Fear is a psychological thriller-horror novella by American writer L. Ron Hubbard, which first appeared in the magazine Unknown Fantasy Fiction in July 1940. While previous editions followed the magazine text, the 1991 Bridge edition reportedly restores the author's original manuscript text.

Summary

University professor James Lowry is a disbeliever in spirits or witches, or demons, so much so that he publishes an article in a newspaper denying the existence of them. He is warned of the possible repercussions by his friend Tommy Williams. That same afternoon his hat disappears. Lowry also discovers that four hours of his life have gone missing. Lowry is pursued by an omnipotent evil force that is turning his whole world against him while it whispers a warning from the shadows: "...if you find your hat you'll find your four hours. If you find your four hours then you will die..." Lowry is suspicious that Tommy may be having an affair with his wife, Mary, even in his dreams of demons.
Lowry goes about his day-to-day life, but increasingly begins seeing demons, ghouls and odd things around him. He wakes up in the middle of the night to shadows that are leading him out of his bedroom and out into his garden which has transformed into a vast creepy slope.
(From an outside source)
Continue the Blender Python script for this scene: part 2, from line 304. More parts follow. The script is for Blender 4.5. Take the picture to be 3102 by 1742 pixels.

At this point, he is led down a long winding staircase in the middle of his lawn that seems to disappear.
He goes out looking for the four hours of his life that he has lost and his hat.
He both finds the hat and realizes what he has done in the four hours in a final twist of the book, where the reader comes to realize that he had a psychotic break early on and most of the plot never happened. The truth is, Lowry has murdered his wife and friend Tommy.

Reception

, reviewing the novella's first book publication, praised it as "a totally unexpected masterpiece of horror". Anthony Boucher and J. Francis McComas described it as a "nearly perfect psychological terror novel, and by far the best writing we've ever seen from Hubbard". The New York Times reviewer Villiers Gerson cited the novella's "horrible and eerie denouement". Algis Budrys wrote that the novella "exercised an uncommon power over the minds of its readers." Stephen King described Fear as "a classic tale of creeping, surreal menace and horror".
Everett F. Bleiler found "Fear" to be "a superior psychological mystery in sensational terms." It has also warranted positive comments from authors ranging "from Ray Bradbury to Isaac Asimov".